Another goal the TEB office intends to address in fiscal 2013 is the accuracy of form 8038-T, which issuers must file when making an arbitrage payment. The form is due at the end of an issuer's computation period.

At least 100 correspondence exams will be sent out regarding the accuracy of form 8038-T.

"The exam will be initiated with an examination of that filed form 8038-T to determine whether or not the correct rebate or yield reduction payment was paid pursuant to that filing," Belsome said.

Although the muni market has been anxiously awaiting regulations on issue price, the officials weren't able to provide a timetable for when the regulations would be published.

Issue price is one of the regulatory priorities for the Treasury Department and the IRS this year and next.

Chamberlin said he is "highly optimistic" that regulations will be released next year.

Issue price is key to determining the bond yield for tax purposes. The determination of bond yield has a bearing on whether an issuer of tax-exempt bonds is meeting arbitrage requirements or, in the case of BABs, receiving the correct amount of subsidy from the Treasury.

Under IRS rules, the issue price for each maturity of bonds is the first price at which a substantial amount of them are sold to the public, with 10% considered to be a substantial amount.

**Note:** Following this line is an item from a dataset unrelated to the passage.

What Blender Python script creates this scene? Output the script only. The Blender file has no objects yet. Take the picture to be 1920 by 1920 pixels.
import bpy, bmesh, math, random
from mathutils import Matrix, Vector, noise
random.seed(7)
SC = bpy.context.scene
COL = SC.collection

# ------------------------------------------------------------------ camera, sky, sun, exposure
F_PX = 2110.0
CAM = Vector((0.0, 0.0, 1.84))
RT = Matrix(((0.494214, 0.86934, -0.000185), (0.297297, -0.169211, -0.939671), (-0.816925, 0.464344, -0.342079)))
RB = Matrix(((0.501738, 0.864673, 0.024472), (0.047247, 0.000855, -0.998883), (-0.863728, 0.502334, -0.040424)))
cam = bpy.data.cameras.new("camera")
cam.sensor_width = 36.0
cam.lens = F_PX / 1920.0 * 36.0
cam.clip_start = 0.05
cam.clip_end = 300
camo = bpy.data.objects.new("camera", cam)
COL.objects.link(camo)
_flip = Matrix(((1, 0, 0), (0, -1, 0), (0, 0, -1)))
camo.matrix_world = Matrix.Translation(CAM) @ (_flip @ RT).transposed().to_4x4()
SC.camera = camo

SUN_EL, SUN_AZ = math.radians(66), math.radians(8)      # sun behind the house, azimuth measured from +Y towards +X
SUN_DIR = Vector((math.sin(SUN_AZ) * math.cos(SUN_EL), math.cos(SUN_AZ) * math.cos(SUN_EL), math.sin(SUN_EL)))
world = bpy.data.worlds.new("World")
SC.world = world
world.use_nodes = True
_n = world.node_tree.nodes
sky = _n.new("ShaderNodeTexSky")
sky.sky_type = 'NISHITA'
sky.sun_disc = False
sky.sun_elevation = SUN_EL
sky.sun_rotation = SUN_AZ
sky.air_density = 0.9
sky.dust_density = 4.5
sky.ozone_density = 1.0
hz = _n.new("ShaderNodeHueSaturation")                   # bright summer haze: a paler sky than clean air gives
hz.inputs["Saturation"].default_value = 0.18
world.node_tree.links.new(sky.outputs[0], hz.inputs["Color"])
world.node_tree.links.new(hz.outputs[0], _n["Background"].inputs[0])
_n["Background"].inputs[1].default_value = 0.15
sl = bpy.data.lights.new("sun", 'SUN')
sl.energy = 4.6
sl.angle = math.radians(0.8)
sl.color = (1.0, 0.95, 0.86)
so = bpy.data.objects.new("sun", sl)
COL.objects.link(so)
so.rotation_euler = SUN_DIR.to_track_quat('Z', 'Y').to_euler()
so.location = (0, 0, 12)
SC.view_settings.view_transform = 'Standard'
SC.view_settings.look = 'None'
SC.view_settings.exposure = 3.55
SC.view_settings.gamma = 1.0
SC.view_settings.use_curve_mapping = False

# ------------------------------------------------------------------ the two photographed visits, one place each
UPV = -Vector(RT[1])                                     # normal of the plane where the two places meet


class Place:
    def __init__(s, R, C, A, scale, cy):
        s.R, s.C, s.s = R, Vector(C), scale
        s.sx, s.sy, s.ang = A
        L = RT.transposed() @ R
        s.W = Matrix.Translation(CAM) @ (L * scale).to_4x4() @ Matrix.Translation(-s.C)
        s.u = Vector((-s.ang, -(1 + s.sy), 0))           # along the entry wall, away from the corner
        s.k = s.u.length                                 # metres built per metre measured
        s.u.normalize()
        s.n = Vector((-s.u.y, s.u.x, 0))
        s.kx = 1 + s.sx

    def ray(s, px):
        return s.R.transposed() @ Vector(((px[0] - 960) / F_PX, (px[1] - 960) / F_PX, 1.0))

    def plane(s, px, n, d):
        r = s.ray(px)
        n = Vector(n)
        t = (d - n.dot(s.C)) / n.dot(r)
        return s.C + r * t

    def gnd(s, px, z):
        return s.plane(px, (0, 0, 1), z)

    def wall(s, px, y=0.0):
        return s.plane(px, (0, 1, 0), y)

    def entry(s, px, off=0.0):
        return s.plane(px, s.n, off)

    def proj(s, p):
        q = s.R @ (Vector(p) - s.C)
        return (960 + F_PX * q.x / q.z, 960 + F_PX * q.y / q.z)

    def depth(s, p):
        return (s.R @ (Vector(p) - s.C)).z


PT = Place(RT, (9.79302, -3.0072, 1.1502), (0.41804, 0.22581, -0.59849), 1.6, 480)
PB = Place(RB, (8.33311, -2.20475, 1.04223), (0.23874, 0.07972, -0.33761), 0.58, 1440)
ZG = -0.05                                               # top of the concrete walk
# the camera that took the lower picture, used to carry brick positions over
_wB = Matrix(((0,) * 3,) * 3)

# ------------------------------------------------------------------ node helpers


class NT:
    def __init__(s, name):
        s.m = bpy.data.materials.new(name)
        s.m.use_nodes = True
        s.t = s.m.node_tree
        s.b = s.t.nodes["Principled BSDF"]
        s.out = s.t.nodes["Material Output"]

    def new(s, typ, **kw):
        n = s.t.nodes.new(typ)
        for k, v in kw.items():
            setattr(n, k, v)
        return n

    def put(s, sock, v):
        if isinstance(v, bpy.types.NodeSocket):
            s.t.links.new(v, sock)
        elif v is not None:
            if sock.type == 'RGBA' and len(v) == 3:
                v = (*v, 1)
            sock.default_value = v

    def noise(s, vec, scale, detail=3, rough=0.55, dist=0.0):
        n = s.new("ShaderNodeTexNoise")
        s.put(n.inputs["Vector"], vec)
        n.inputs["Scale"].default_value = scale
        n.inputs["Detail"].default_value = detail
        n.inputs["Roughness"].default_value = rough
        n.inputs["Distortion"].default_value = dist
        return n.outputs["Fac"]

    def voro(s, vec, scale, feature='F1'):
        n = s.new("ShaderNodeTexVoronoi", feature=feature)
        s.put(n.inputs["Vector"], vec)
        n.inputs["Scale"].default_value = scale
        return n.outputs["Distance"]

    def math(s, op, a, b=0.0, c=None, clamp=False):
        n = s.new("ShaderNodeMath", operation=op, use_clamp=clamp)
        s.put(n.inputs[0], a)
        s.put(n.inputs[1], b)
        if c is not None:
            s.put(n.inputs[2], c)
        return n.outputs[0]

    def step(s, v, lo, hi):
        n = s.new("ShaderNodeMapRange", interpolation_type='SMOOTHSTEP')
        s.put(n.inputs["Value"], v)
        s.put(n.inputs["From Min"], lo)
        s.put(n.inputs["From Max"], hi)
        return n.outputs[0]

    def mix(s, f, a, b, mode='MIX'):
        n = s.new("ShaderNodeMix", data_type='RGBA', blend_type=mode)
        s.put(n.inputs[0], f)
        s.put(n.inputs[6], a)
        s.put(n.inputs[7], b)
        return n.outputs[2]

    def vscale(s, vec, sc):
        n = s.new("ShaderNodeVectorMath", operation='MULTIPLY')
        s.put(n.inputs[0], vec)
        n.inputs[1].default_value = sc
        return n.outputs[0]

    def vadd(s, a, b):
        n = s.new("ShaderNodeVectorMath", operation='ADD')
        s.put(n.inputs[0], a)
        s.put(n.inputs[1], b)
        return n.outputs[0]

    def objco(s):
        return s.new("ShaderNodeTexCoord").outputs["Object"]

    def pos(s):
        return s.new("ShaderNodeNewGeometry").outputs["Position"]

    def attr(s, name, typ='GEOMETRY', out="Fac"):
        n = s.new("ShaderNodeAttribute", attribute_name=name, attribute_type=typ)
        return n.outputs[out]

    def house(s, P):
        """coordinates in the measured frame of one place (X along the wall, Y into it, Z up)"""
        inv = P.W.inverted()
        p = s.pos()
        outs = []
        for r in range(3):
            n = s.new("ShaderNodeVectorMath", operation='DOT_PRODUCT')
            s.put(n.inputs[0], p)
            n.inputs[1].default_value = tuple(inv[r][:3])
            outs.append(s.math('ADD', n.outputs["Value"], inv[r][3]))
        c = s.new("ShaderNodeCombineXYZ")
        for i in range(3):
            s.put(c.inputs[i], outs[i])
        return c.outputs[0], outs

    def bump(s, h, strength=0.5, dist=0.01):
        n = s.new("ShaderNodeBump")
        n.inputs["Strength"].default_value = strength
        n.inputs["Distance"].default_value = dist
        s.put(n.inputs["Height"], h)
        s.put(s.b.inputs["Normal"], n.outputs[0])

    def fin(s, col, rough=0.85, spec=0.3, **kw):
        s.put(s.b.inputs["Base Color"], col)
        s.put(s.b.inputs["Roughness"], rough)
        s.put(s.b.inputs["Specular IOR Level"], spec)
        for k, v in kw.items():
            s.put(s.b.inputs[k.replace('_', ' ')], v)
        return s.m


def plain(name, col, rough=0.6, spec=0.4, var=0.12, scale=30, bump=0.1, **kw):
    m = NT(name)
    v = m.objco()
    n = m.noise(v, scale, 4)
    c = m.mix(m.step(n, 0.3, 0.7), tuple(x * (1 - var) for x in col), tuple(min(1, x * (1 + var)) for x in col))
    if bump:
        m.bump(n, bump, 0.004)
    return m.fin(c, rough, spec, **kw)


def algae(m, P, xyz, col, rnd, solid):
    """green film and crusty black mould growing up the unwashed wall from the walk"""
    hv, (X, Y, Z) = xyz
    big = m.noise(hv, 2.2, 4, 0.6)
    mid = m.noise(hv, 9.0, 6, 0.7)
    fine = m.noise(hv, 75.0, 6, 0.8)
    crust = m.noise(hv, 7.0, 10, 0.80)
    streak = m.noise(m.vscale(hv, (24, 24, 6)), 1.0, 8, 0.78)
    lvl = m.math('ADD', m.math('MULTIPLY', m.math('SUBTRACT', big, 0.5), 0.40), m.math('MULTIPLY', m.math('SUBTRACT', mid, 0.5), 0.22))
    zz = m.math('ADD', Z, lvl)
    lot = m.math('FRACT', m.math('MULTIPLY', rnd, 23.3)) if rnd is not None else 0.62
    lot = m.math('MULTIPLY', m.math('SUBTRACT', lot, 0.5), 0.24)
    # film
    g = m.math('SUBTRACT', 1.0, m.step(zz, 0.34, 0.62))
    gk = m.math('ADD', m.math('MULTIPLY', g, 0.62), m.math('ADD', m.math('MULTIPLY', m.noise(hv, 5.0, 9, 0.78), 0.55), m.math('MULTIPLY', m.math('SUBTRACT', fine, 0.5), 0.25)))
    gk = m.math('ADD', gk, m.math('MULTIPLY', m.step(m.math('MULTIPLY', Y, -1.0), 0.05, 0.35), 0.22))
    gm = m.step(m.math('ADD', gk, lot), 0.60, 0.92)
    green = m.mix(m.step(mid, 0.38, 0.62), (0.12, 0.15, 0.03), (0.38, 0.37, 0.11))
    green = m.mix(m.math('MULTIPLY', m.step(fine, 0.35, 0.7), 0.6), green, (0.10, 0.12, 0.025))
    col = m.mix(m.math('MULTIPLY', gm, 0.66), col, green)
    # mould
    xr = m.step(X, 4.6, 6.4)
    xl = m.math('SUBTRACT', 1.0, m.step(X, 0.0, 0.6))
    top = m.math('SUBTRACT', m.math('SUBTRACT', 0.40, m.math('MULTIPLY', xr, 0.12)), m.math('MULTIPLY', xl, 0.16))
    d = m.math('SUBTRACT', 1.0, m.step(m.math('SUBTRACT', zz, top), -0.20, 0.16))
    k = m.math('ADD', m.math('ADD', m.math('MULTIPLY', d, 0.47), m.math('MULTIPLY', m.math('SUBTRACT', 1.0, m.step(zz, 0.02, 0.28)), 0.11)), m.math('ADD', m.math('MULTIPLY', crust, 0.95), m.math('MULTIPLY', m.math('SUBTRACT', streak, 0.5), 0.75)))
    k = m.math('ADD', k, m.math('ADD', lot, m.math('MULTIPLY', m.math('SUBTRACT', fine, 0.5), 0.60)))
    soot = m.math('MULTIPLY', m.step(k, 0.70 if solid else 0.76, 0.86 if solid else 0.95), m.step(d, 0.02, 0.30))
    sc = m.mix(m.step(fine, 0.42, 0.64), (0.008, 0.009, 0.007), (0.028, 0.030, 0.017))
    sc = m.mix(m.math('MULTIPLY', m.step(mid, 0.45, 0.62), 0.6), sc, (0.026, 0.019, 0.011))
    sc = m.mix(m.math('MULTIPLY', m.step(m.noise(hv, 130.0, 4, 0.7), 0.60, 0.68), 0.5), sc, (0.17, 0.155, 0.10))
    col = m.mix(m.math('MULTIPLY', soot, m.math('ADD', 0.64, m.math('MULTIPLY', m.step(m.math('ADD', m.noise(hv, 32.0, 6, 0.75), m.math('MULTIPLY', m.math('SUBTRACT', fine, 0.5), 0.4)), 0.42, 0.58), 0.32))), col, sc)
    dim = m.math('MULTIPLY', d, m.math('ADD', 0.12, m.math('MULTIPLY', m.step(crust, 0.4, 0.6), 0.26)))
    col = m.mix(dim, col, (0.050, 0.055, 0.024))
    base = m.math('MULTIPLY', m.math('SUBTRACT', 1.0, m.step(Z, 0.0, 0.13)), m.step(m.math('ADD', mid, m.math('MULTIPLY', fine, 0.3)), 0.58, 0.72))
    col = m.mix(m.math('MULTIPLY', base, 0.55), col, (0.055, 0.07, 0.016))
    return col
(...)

However, the rule only applies if all bonds of a specific maturity are offered to the public at that price.

Market participants have been eager to see issue price guidance rather than enforcement actions from the IRS.

Michael Decker, a managing director and co-head of the municipal securities division at the Securities Industry and Financial Markets Association, said the public discourse has affected the way that some bond attorneys are providing opinions with regard to issue price.

"The market really needs to hear from Treasury and the IRS on this," Decker said. "I know they know that and I just hope it comes sooner rather than later."